En fin, el juego comenzó y en vista de que el balón no me llegaba decidí molestar al árbitro del partido con reclamos inexistentes hasta que con un “cállese monito o le saco amarilla” disminuyó mi ánimo beligerante. Yo me dedicaba a correr de un lado a otro de la cancha y de vez en cuando le pegaba a la pelota y daba un pase de primera que me dejaba el pie adolorido por los guayos y el peso del balón. Siempre he valorado a los jugadores profesionales que son capaces de meterle la cabeza a esa vaina tan dura y pesada, no sé cómo lo hacen.
En fin, yo seguía con mi entusiasmo y al terminar el primer tiempo mis compañeros valoraban mis inútiles esfuerzos. El único que lucía fresco era yo, a los demás se les notabas las venas inflamadas y el sudor profuso en las camisetas y la frente. Íbamos cero a cero.
Rápidamente inició el segundo tiempo y el movimiento de la pelota seguía en uno y otro lado. No había mucho público pues jugábamos en una lejana cancha, -bastante deteriorada por el abandono- y las constantes amenazas de lluvia no permitían que alguien llegara a ver un partido que, en suma, no revestía mayor interés.

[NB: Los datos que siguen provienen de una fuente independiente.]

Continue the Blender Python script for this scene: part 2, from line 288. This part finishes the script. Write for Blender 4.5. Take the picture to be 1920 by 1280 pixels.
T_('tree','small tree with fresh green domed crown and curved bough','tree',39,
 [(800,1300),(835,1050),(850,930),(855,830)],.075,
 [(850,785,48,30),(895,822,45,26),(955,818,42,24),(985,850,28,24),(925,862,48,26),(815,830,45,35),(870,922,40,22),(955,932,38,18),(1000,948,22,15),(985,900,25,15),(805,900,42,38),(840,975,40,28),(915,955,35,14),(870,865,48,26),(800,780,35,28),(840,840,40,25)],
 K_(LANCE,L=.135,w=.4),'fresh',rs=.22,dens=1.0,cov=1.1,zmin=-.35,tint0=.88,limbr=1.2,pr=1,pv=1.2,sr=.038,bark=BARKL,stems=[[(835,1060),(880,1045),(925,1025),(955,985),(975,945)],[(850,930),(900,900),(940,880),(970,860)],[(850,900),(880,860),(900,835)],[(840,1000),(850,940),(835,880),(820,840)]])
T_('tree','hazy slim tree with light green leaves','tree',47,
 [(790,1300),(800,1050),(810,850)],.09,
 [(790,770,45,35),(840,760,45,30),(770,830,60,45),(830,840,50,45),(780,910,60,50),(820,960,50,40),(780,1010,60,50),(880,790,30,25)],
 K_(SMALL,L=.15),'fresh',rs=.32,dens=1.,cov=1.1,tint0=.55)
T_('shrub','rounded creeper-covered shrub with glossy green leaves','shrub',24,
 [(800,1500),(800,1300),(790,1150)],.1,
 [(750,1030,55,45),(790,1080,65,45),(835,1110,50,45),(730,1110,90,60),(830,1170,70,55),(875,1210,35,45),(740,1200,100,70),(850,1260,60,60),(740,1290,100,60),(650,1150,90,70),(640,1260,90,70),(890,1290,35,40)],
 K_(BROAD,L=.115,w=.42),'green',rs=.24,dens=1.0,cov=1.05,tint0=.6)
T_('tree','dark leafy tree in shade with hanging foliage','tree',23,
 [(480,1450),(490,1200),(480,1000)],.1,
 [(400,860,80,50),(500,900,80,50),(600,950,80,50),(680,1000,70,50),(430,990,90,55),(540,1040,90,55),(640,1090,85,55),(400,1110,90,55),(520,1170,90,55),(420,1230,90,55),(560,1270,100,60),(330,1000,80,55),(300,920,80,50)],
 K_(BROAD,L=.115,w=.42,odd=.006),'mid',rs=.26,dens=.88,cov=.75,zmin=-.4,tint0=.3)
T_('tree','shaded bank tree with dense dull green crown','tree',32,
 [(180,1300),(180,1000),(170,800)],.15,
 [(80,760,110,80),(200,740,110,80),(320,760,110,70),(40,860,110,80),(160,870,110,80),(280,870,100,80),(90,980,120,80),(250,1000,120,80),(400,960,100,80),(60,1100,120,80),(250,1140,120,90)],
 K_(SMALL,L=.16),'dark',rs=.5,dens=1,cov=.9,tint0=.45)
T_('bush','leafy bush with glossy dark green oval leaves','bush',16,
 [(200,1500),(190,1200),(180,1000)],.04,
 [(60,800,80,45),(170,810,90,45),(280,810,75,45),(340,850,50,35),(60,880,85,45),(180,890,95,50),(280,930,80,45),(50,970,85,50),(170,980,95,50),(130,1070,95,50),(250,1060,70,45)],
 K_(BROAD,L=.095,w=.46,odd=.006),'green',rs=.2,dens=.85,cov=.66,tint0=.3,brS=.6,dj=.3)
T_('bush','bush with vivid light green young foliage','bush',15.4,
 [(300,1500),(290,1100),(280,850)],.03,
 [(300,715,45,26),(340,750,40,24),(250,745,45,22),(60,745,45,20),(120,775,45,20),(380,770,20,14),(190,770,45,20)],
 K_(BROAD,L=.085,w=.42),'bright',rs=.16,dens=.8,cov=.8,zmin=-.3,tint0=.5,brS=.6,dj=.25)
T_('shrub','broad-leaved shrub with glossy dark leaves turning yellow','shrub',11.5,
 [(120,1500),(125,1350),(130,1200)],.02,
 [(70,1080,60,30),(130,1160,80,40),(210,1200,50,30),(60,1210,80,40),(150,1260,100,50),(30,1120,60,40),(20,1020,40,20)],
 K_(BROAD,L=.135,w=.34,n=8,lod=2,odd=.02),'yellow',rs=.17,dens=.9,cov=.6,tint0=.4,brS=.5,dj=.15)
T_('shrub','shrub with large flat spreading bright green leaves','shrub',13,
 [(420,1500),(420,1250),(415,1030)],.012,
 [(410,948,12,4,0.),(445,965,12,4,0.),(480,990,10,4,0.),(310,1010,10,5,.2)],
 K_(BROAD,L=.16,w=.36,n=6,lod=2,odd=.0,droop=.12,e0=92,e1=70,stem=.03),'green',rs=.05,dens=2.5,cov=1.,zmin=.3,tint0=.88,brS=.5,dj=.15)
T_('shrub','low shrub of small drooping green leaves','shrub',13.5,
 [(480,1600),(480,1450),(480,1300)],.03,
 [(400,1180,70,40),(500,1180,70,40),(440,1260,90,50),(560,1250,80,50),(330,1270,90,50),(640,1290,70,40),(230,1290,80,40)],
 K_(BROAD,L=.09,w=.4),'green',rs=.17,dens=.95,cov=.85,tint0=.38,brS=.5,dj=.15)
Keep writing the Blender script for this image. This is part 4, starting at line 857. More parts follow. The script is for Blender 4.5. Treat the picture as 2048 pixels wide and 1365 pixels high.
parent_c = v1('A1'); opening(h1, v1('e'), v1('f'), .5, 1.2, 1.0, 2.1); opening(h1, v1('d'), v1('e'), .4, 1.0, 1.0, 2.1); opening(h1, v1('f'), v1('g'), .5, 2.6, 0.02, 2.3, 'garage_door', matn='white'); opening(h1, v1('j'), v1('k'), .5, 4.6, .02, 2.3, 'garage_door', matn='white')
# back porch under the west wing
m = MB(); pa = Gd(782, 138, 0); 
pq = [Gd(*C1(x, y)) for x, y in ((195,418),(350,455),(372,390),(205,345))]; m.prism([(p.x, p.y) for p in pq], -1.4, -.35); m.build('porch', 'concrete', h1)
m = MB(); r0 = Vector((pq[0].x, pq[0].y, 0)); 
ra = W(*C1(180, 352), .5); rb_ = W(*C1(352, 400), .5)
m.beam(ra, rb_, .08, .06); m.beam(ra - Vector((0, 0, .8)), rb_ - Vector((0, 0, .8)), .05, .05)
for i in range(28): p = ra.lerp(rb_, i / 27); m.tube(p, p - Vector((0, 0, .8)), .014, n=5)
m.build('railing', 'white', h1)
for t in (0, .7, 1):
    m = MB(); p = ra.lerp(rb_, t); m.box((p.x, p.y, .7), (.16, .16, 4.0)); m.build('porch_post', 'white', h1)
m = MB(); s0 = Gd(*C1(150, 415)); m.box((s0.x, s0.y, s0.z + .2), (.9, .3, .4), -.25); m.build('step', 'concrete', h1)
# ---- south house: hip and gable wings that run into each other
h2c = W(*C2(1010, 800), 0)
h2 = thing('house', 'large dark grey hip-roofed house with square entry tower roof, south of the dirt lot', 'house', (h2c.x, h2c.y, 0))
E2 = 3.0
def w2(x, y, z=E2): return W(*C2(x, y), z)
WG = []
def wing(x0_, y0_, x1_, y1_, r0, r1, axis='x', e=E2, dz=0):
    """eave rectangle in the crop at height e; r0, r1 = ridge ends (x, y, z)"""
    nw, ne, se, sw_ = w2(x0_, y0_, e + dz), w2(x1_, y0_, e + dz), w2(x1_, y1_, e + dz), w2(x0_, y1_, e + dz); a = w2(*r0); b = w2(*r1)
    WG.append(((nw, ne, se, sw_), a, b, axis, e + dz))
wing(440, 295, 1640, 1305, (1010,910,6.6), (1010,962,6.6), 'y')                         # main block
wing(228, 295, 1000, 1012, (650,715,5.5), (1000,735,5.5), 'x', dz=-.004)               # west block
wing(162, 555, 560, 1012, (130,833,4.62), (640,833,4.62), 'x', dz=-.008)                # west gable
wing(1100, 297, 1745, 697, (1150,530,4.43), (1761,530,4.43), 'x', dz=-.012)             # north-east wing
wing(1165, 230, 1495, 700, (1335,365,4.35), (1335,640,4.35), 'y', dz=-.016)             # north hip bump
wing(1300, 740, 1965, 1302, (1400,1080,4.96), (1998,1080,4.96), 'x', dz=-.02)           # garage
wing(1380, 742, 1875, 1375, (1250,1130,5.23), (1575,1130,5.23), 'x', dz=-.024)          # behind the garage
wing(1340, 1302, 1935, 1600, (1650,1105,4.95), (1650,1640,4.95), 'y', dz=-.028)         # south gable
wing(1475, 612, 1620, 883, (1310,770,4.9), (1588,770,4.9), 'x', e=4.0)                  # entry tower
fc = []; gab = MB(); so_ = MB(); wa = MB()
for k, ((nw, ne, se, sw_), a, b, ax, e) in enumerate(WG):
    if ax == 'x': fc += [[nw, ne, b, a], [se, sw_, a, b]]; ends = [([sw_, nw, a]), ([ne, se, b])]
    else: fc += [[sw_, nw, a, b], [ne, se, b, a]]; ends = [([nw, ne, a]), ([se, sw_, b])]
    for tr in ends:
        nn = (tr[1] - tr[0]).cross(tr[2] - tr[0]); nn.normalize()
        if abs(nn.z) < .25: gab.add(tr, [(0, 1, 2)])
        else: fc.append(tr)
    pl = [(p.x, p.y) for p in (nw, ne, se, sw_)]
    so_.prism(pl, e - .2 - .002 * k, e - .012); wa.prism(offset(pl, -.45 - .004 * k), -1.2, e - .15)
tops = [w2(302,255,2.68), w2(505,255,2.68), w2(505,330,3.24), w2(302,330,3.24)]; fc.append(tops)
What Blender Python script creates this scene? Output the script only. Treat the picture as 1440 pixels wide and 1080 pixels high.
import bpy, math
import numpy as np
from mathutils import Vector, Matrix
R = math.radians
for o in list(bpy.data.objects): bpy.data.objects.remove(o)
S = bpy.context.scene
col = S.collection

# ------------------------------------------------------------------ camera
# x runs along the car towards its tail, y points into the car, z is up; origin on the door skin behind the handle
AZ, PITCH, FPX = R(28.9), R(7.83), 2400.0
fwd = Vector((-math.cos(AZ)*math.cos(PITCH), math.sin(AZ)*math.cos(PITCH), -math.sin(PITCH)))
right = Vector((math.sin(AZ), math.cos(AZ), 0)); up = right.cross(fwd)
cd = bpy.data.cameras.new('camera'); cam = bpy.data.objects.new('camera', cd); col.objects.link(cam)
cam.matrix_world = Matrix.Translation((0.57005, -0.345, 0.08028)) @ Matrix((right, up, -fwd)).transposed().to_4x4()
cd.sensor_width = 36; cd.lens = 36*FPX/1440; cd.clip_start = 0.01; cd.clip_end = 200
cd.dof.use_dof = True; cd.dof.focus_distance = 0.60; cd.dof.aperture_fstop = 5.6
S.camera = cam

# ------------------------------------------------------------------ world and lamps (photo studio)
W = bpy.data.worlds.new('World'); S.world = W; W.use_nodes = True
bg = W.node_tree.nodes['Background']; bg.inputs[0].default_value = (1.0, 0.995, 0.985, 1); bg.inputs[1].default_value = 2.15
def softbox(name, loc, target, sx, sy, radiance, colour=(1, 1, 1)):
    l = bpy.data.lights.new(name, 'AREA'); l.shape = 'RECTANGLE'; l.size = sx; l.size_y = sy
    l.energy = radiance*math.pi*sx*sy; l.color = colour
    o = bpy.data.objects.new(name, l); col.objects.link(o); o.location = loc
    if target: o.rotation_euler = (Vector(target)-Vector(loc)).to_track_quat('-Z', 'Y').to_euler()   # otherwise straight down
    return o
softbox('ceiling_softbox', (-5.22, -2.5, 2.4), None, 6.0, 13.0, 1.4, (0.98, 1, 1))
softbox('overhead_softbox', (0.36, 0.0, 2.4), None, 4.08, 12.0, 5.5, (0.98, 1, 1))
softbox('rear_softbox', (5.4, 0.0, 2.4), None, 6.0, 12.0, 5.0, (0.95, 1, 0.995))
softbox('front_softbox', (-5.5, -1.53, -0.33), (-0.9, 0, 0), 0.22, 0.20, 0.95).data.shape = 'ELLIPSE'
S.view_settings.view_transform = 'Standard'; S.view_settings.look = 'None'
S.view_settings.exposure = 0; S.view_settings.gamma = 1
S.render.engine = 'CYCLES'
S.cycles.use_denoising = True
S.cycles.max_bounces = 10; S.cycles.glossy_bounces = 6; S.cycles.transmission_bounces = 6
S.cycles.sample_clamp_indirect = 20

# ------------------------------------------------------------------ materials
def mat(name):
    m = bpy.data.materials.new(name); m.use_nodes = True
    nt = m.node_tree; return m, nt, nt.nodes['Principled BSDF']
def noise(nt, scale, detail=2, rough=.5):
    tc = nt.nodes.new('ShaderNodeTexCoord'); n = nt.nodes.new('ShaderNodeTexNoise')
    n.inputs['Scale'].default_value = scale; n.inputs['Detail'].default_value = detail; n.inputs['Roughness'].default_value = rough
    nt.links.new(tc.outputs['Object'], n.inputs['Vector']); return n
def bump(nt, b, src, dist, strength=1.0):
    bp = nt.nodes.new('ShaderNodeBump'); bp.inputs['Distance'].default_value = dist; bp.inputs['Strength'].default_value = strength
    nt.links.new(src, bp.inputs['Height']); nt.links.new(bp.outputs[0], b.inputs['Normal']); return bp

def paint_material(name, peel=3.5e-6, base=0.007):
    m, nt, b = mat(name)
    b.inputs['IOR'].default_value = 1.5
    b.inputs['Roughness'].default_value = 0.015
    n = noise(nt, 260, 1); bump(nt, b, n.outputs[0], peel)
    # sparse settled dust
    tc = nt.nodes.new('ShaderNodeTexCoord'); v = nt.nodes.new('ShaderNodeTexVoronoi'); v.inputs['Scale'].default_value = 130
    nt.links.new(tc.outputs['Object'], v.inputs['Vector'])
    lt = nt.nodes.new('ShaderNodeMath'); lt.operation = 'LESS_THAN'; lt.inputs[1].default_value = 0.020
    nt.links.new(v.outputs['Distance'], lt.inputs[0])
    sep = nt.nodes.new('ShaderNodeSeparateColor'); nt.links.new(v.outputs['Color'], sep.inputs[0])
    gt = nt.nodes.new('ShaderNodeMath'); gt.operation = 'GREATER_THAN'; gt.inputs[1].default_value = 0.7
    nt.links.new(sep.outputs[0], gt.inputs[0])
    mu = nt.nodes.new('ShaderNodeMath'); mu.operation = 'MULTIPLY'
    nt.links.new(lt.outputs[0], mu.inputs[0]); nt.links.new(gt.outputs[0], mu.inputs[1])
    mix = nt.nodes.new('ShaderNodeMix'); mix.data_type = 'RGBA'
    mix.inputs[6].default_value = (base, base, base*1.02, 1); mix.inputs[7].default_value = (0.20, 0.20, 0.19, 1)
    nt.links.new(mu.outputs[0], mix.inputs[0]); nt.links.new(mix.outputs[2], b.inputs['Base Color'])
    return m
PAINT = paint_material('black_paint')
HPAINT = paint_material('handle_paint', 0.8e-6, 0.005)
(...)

Después de muchos ires y venires de la bola, Teto, uno de los más habilidosos jugadores de nuestro equipo llegó con sus largas zancadas al área rival. Yo, como siempre, corría detrás de la pelota así que alcancé a ver cómo sacó un derechazo que el arquero apenas logró detener y ahí fue cuando todo sucedió. Uno no se alcanza a imaginar las cosas que ocurren en esas fracciones de segundo. El balón quedó flotando muy cerca del punto pénal, el arquero estaba vencido y era yo, con mis guayos viejos y tiesos quién tenía al frente la pelota, frente al arco inerme. En ese momento mis sentidos empezaron a funcionar como en cámara lenta, escuchaba una especie de ruidos sordos y veía la imagen borrosa de Teto, quien seguramente me gritaba un ‘pegale’ que yo no entendía. Cuando me di cuenta de la situación levanté mi pierna mientras empezaba a temblar con todo el cuerpo, se me secó la garganta y sentí que las fuerzas se me iban. Estábamos cero a cero y yo tenía toda la oportunidad del mundo para cambiar la historia, una historia absurda sin duda, pero la tenía.
Mi pie se suspendió en el aire segundos eternos, hasta que lo descargué con toda la energía que los nervios me permitieron, con tan mala suerte que ridículamente clavé el guayo duro en el piso aún más duro de la cancha. Chistoso y doloroso. Afortunadamente la inercia logró que le pegara a la pelota, que con la fuerza mínima, pudo meterse caprichosamente en el fondo del arco.
Mis compañeros se reían, más por lo gracioso del hecho que por saber que marcábamos la diferencia y a la postre ganaríamos el partido.
Cuando volví en mí corrí hasta el centro de la cancha, Teto corría detrás de mí y seguramente vio como yo, para celebrar me tiré de cabeza y di una vuelta canela, quizás una de las celebraciones más estúpidas en la historia del fútbol, pero bueno, fue mi gol y mi celebración. Hoy Galván, con 217 goles más que yo, celebró y sonrió, como yo lo hice 12 años atrás.